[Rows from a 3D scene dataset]
>> BEGIN

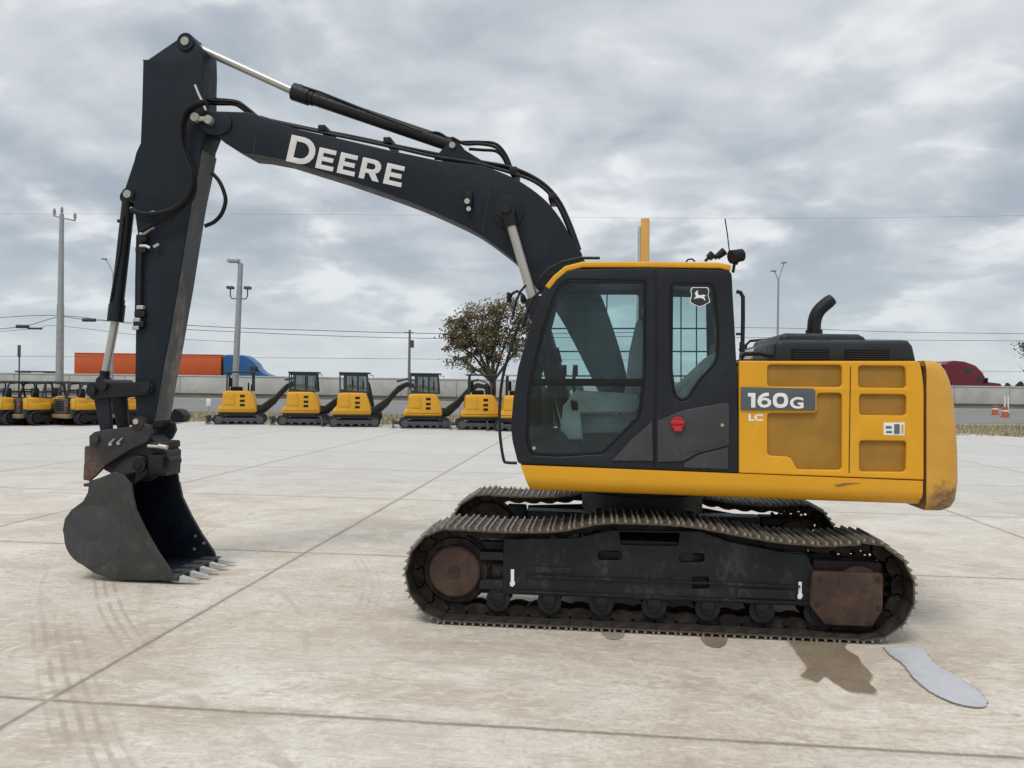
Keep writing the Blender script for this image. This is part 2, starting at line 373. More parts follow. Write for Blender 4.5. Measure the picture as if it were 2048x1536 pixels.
    wn = t.nodes.new('ShaderNodeTexWhiteNoise'); t.links.new(combine(t, cellx, celly, 0.0), wn.inputs['Vector'])
    base = mixc(t, V(t, wn.outputs['Value'])*.18, base, (.38, .36, .33))
    # joints
    fx = (((X+wob*.6+3.27)/4.46).op('FRACT')-.5).abs()*4.46     # 2.23 at the joint
    fy = (((Y+wob*.6-2.45)/4.28).op('FRACT')-.5).abs()*4.28
    hidden = smooth((X-1.19).abs(), .4, .8, .12, 1.0).op('MAXIMUM', smooth(Y, 2.5, 5.0)*.5)   # this joint is filled with dirt
    jx = smooth(fx, 2.23-.030, 2.23-.004)*hidden; jy = smooth(fy, 2.14-.030, 2.14-.004)
    j = jx.op('MAXIMUM', jy)
    halo = (smooth(fx, 2.23-.10, 2.23)*hidden).op('MAXIMUM', smooth(fy, 2.14-.10, 2.14))*smooth(n_fin*.5+n_mid*.5, .4, .62)
    base = mixc(t, halo*.6, base, (.33, .275, .215))
    brk = smooth(noise(t, v, 2.0, 4, .6), .25, .5, .55, 1.0)
    base = mixc(t, j*brk*.72, base, (.17, .14, .11))
    vc = t.nodes.new('ShaderNodeTexVoronoi'); vc.feature = 'DISTANCE_TO_EDGE'; vc.inputs['Scale'].default_value = .32
    wv = t.nodes.new('ShaderNodeVectorMath'); wv.operation = 'ADD'; nz = t.nodes.new('ShaderNodeTexNoise'); nz.inputs['Scale'].default_value = 1.8; nz.inputs['Detail'].default_value = 6
    t.links.new(v, nz.inputs['Vector']); t.links.new(v, wv.inputs[0]); t.links.new(nz.outputs['Color'], wv.inputs[1]); t.links.new(wv.outputs[0], vc.inputs['Vector'])
    crk = smooth(V(t, vc.outputs['Distance']), .0015, .005, 1.0, 0.0)*smooth(noise(t, v, .6, 3, .5), .52, .6)
    base = mixc(t, crk*.22, base, (.20, .17, .13))
    # small dark specks and oil drips
    vo = t.nodes.new('ShaderNodeTexVoronoi'); vo.inputs['Scale'].default_value = 1.7; t.links.new(v, vo.inputs['Vector'])
    dr = smooth(V(t, vo.outputs['Distance'])+(n_fin-.5)*.06, .015, .05, 1.0, 0.0)
    base = mixc(t, dr*.5, base, (.12, .105, .09))
    t.links.new(base, b.inputs['Base Color'])
    rr_ = smooth(n_mid, .3, .7, .62, .85); t.links.new(rr_.s, b.inputs['Roughness']); b.inputs['Specular IOR Level'].default_value = .35
    bp = t.nodes.new('ShaderNodeBump'); bp.inputs['Strength'].default_value = .5; bp.inputs['Distance'].default_value = .006
    hgt = n_fin*.6+n_sp*.4-j*2.0; t.links.new(hgt.s, bp.inputs['Height']); t.links.new(bp.outputs[0], b.inputs['Normal'])
    return m_
LOT = concrete_lot()

# ------------------------------------------------------------------ setting: ground, roads
def sheet(name, pts, z, mat):
    b = MB(); b.b.faces.new([b.b.verts.new((x, y, z)) for x, y in pts])
    me = bpy.data.meshes.new(name); b.b.normal_update()
    for f_ in b.b.faces:
        if f_.normal.z < 0: f_.normal_flip()
    b.b.to_mesh(me); b.b.free(); me.materials.append(mat)
    o = bpy.data.objects.new(name, me); col.objects.link(o); return tag(o, kind='structure')
def L2W(x, d): v = CAM + r0*x + ax*d; return (v.x, v.y)      # lateral, distance along view -> world
sheet('ground', [(-1500, -200), (1500, -200), (1500, 2500), (-1500, 2500)], -.05, GRASSM)
lot_edge = [L2W(-60, 37.6), L2W(-13, 37.2), L2W(0, 36.8), L2W(14, 36.6), L2W(20.5, 36.0), L2W(22.5, 31.5), L2W(24.5, 27.0), L2W(40, 20), L2W(60, 10)]
sheet('lot', [(-40, -30), (50, -30)]+lot_edge[::-1], 0, LOT)
road = sheet('frontage_road', [L2W(-300, 51), L2W(300, 46), L2W(300, 84), L2W(-300, 84)], -.04, ROADM)
# elevated highway: deck behind a low retaining wall
b = MB(); M_ = Matrix.Translation(CAM-Vector((0, 0, H))) @ Matrix.Rotation(yaw, 4, 'Z')
b.box((-320, 89.0, -.5), (320, 125, .80), M=M_); tag(b.build('highway', ROADM, smooth_=False), kind='structure')
root = thing('retaining_wall', (CAM.x, CAM.y, 0), yaw, 'long pale concrete barrier wall along the raised highway behind the lot', 'wall')
b = MB(); b.box((-320, 88.4, -.2), (320, 88.95, .45)); b.build('wall_base', WALLD, root, smooth_=False)
b = MB()
for i in range(-52, 53): b.box((i*6.1+.02, 88.2, .46), (i*6.1+6.08, 88.7, 2.28), .03)
b.build('wall_panels', WALLM, root)
b = MB(); b.box((-320, 88.15, 2.285), (320, 88.85, 2.45), .03); b.build('coping', WALLM, root)

# wet stain and pale puddle beside the rear of the track
def blot(name, pix, z, mat, n=5, th=.0):
    pts = [p+Vector((random.uniform(-.004, .004), random.uniform(-.004, .004))) for p in catmull([tuple(G(a, c).xy) for a, c in pix], n+4)]
    return sheet(name, [tuple(p) for p in pts], z, mat)
WET = paint('wet_stain', (.235, .185, .13), .28, var=.12, bump=.01, dscale=4, spec=.5)
WET2 = paint('stain_edge', (.27, .235, .19), .5, var=.15, bump=.01, dscale=4)
WET3 = paint('damp_concrete', (.37, .315, .25), .7, var=.15, bump=.01, dscale=9)
PUD = paint('puddle_painted_sky', (.44, .452, .48), .3, var=.08, dirt=(.42, .40, .37), dirt_amt=.9, dscale=5, bump=.006, spec=.6)  # sky reflection painted into the puddle's pale base colour
PUDE = paint('patch_rim', (.25, .205, .165), .6, var=.3, bump=.02, dscale=9)
stain = [(1585, 1278), (1590, 1300), (1606, 1322), (1614, 1338), (1604, 1352), (1622, 1360), (1636, 1364), (1650, 1353), (1664, 1362), (1682, 1374), (1700, 1383), (1726, 1386), (1748, 1387), (1750, 1378), (1738, 1366), (1744, 1352), (1733, 1338), (1722, 1326), (1716, 1314), (1702, 1306), (1690, 1296), (1688, 1278)]
blot('damp_margin', [(a_+(a_-1670)*.05, c_+(c_-1330)*.05) for a_, c_ in stain], .002, WET3)
blot('wet_stain', stain, .004, WET)
blot('oil_spot', [(1402, 1272), (1412, 1290), (1432, 1296), (1448, 1292), (1452, 1276)], .004, WET)
blot('drip_spot', [(1204, 1262), (1214, 1277), (1232, 1280), (1246, 1274), (1244, 1262)], .004, WET2)
pud = [(1768, 1296), (1782, 1312), (1806, 1330), (1826, 1356), (1856, 1382), (1894, 1402), (1934, 1414), (1966, 1416), (1974, 1406), (1962, 1390), (1944, 1374), (1926, 1364), (1900, 1346), (1874, 1332), (1856, 1312), (1846, 1298), (1808, 1296), (1790, 1298)]
cxp = sum(p[0] for p in pud)/len(pud); cyp = sum(p[1] for p in pud)/len(pud)
def grow(pts, k):
    o = []; N = len(pts)
    for i in range(N):
        a, c = Vector(pts[i-1]), Vector(pts[(i+1) % N]); d = (c-a).normalized(); o.append((pts[i][0]-d.y*k*-1*-1, pts[i][1]+d.x*k*-1*-1))
    return o
def area(pts): return sum(pts[i-1][0]*pts[i][1]-pts[i][0]*pts[i-1][1] for i in range(len(pts)))
kk = 1.7 if area(grow(pud, 3)) ** 2 > area(pud)**2 else -1.7
blot('puddle_rim', grow(pud, kk), .004, PUDE); blot('puddle', pud, .008, PUD)

# ================================================================== EXCAVATOR
YC = 1.30
EX = thing('excavator', (.45, YC, 0), 0, 'large yellow and black tracked excavator in front with its tall dark boom and bucket lowered', 'excavator', world=True)
# ------------------------------------------------------------------ undercarriage
xi, zi = P(910, 1145, .15).x, .405; xs, zs = 2.035, .405
def arcp(cx_, cz, r, a0, a1, n=12): return [(cx_+r*math.cos(R(a0+(a1-a0)*k/n)), cz+r*math.sin(R(a0+(a1-a0)*k/n))) for k in range(n+1)]
RO = .372
topc = [(P(1000, 1060, 0).x, .765), (P(1080, 1057, 0).x, .775), (P(1135, 1055, 0).x, .80), (P(1204, 1044, 0).x, .858), (P(1300, 1043, 0).x, .868), (P(1390, 1052, 0).x, .852), (P(1480, 1068, 0).x, .80), (P(1560, 1080, 0).x, .758), (P(1650, 1090, 0).x, .742)]
path = arcp(xs, zs, RO, -86, 80, 16) + [tuple(p) for p in catmull(topc[::-1], 5, False)] + arcp(xi, zi, RO, 96, 266, 16)
path = [Vector(p) for p in path]
seg = [(path[i], path[(i+1) % len(path)]) for i in range(len(path))]
Ltot = sum((b_-a_).length for a_, b_ in seg); NS = round(Ltot/.172); pitch = Ltot/NS
def along(s):
    s %= Ltot
    for a_, b_ in seg:
        l = (b_-a_).length
        if s <= l: return a_+(b_-a_)*(s/l if l else 0), (b_-a_).normalized()
        s -= l
    return path[0], (seg[0][1]-seg[0][0]).normalized()
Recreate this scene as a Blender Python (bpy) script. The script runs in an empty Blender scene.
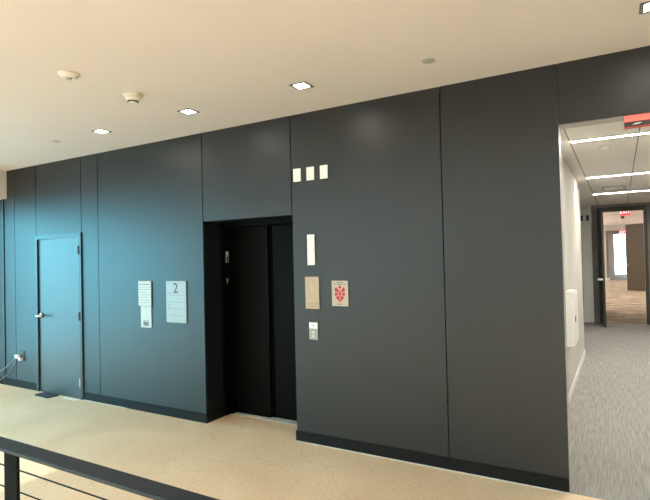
import bpy, bmesh, math, random
from mathutils import Vector, Matrix
random.seed(4)
S = bpy.context.scene
COL = S.collection

# ------------------------------------------------------------------ materials
def mat(name, col, rough=0.5, metal=0.0, spec=0.5, noise=None, bump=None, coat=0.0):
    """noise=(scale, amount, stretch xyz) varies colour; bump=(scale, strength, stretch)"""
    m = bpy.data.materials.new(name); m.use_nodes = True
    nt = m.node_tree; b = nt.nodes['Principled BSDF']
    b.inputs['Base Color'].default_value = (*col, 1)
    b.inputs['Roughness'].default_value = rough
    b.inputs['Metallic'].default_value = metal
    b.inputs['Specular IOR Level'].default_value = spec
    b.inputs['Coat Weight'].default_value = coat
    def coords(stretch):
        tc = nt.nodes.new('ShaderNodeTexCoord'); mp = nt.nodes.new('ShaderNodeMapping')
        mp.inputs['Scale'].default_value = stretch
        nt.links.new(tc.outputs['Object'], mp.inputs['Vector']); return mp.outputs['Vector']
    if noise:
        n = nt.nodes.new('ShaderNodeTexNoise'); n.inputs['Scale'].default_value = noise[0]
        n.inputs['Detail'].default_value = 5
        nt.links.new(coords(noise[2]), n.inputs['Vector'])
        r = nt.nodes.new('ShaderNodeValToRGB'); a = noise[1]
        r.color_ramp.elements[0].position = .3; r.color_ramp.elements[1].position = .7
        r.color_ramp.elements[0].color = (*[c*(1-a) for c in col], 1)
        r.color_ramp.elements[1].color = (*[min(1, c*(1+a)) for c in col], 1)
        nt.links.new(n.outputs['Fac'], r.inputs['Fac']); nt.links.new(r.outputs['Color'], b.inputs['Base Color'])
    if bump:
        n = nt.nodes.new('ShaderNodeTexNoise'); n.inputs['Scale'].default_value = bump[0]
        n.inputs['Detail'].default_value = 3
        nt.links.new(coords(bump[2]), n.inputs['Vector'])
        bp = nt.nodes.new('ShaderNodeBump'); bp.inputs['Strength'].default_value = bump[1]
        bp.inputs['Distance'].default_value = .002
        nt.links.new(n.outputs['Fac'], bp.inputs['Height']); nt.links.new(bp.outputs['Normal'], b.inputs['Normal'])
    return m

def emis(name, col, k):
    m = bpy.data.materials.new(name); m.use_nodes = True; nt = m.node_tree
    b = nt.nodes['Principled BSDF']; b.inputs['Base Color'].default_value = (*[min(c, .9) for c in col], 1)
    b.inputs['Emission Color'].default_value = (*col, 1); b.inputs['Emission Strength'].default_value = k
    return m

U = (1, 1, 1)
M = {}
M['panel'] = mat('charcoal_panel', (.0045, .0058, .0068), .42, 0, .70, noise=(3, .10, (9, 9, .3)), bump=(9, .12, (9, 9, .25)))
M['door_paint'] = mat('charcoal_door_paint', (.026, .029, .031), .38, 0, .8, noise=(4, .07, (8, 8, .3)), bump=(9, .08, (9, 9, .3)))
M['frame_paint'] = mat('charcoal_frame_paint', (.024, .027, .029), .33, noise=(5, .04, U))
M['substrate'] = mat('reveal_black', (.008, .008, .009), .7, noise=(5, .1, U))
M['base'] = mat('rubber_base_black', (.006, .0055, .005), .55, 0, .2, noise=(6, .12, U))
M['caulk'] = mat('white_caulk', (.62, .60, .55), .6, noise=(20, .15, U))
M['elev'] = mat('black_elevator_steel', (.0022, .0018, .0014), .42, 0, .07, noise=(8, .12, (10, 10, .3)), bump=(30, .08, (20, 20, .4)))
M['elev_gap'] = mat('black_gap', (.0015, .0015, .0015), .8, 0, .02, noise=(8, .1, U))
M['recess'] = mat('dark_recess_paint', (.0075, .0095, .0100), .45, 0, .3, noise=(5, .08, U))
M['ceil'] = mat('ceiling_paint', (.712, .642, .618), .9, noise=(1.2, .015, U), bump=(180, .05, U))
M['white_wall'] = mat('warm_white_paint', (.56, .535, .49), .75, noise=(2, .02, U), bump=(150, .05, U))
M['grey_wall'] = mat('grey_wall_paint', (.25, .24, .22), .75, noise=(2, .03, U), bump=(150, .05, U))
M['white'] = mat('white_plastic', (.80, .79, .75), .4, noise=(30, .03, U))
M['card'] = mat('white_card', (.86, .86, .81), .6, noise=(40, .03, U))
M['detector'] = mat('detector_plastic', (.74, .69, .62), .45, noise=(30, .03, U))
M['slot'] = mat('dark_slot', (.05, .045, .04), .6, noise=(30, .1, U))
M['lamp_trim'] = mat('lamp_trim_grey', (.20, .18, .155), .4, noise=(20, .05, U))
M['trim_grey'] = mat('light_trim', (.42, .40, .37), .4, noise=(20, .05, U))
M['steel'] = mat('satin_steel', (.62, .61, .59), .3, 1.0, noise=(30, .06, (1, 1, 12)))
M['bronze'] = mat('brushed_bronze_plate', (.46, .34, .235), .5, .35, noise=(26, .10, (14, 14, .6)))
M['beige_plate'] = mat('beige_plate', (.50, .41, .325), .55, .15, noise=(25, .06, (10, 10, 1)))
M['call_metal'] = mat('brushed_call_panel', (.36, .335, .31), .5, .3, noise=(30, .06, (10, 10, 1)))
M['pale_sign'] = mat('pale_sign', (.50, .52, .50), .45, noise=(12, .05, (1, 1, 6)))
M['sign'] = mat('silver_sign', (.33, .345, .335), .42, .2, noise=(12, .05, (1, 1, 6)))
M['sign_edge'] = mat('sign_edge_dark', (.08, .085, .085), .5, noise=(20, .1, U))
M['ink'] = mat('dark_ink', (.05, .055, .06), .6, noise=(50, .1, U))
M['faint'] = mat('faint_print', (.17, .18, .18), .6, noise=(50, .1, U))
M['tan_print'] = mat('engraved_brown', (.33, .22, .13), .6, noise=(50, .1, U))
M['red'] = mat('red_print', (.50, .018, .016), .6, noise=(40, .08, U))
M['redbox'] = mat('red_sign_housing', (.62, .06, .055), .35, noise=(20, .06, U))
M['exit_red'] = emis('exit_red_glow', (1.0, .03, .045), 1.1)
M['exit_white'] = emis('exit_letter_glow', (1, .85, .82), 1.0)
M['exit_front'] = emis('exit_front_glow', (1.0, .16, .13), .26)
M['lens'] = emis('downlight_lens', (1.0, .93, .82), 40)
M['far_fill'] = emis('far_fill_glow', (1.0, .93, .82), 15.0)
M['strip'] = emis('linear_light_lens', (1.0, .96, .88), 98.0)
M['rail'] = mat('rail_grey_paint', (.012, .0145, .018), .48, 0, .3, noise=(20, .10, (1, 8, 8)))
M['post'] = mat('rail_post_paint', (.005, .0055, .006), .6, 0, .03, noise=(20, .1, U))
M['cable'] = mat('steel_cable', (.012, .011, .010), .6, .0, .08, noise=(90, .2, U))
M['mat'] = mat('navy_mat', (.035, .04, .065), .85, noise=(80, .25, U), bump=(200, .4, U))
M['cord'] = mat('grey_cord', (.24, .26, .27), .5, noise=(30, .05, U))
M['black_plastic'] = mat('black_plastic', (.02, .02, .022), .45, noise=(30, .1, U))
M['bronze_frame'] = mat('dark_door_frame', (.055, .05, .042), .4, .2, noise=(20, .08, U))
M['wood'] = mat('brown_wood', (.085, .064, .046), .5, noise=(5, .18, (8, 8, .5)))
M['column'] = mat('grey_column', (.33, .31, .31), .7, noise=(6, .04, U))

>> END

▸ Given request: Repeat exactly the stretch of lines that opens with the line containing "Recreate this scene" and closes with the line containing "COL = S.collection". Leave the pictures out, and add nothing.

▸ Solution:
Recreate this scene as a Blender Python (bpy) script. The script runs in an empty Blender scene.
import bpy, bmesh, math, random
from mathutils import Vector, Matrix
random.seed(4)
S = bpy.context.scene
COL = S.collection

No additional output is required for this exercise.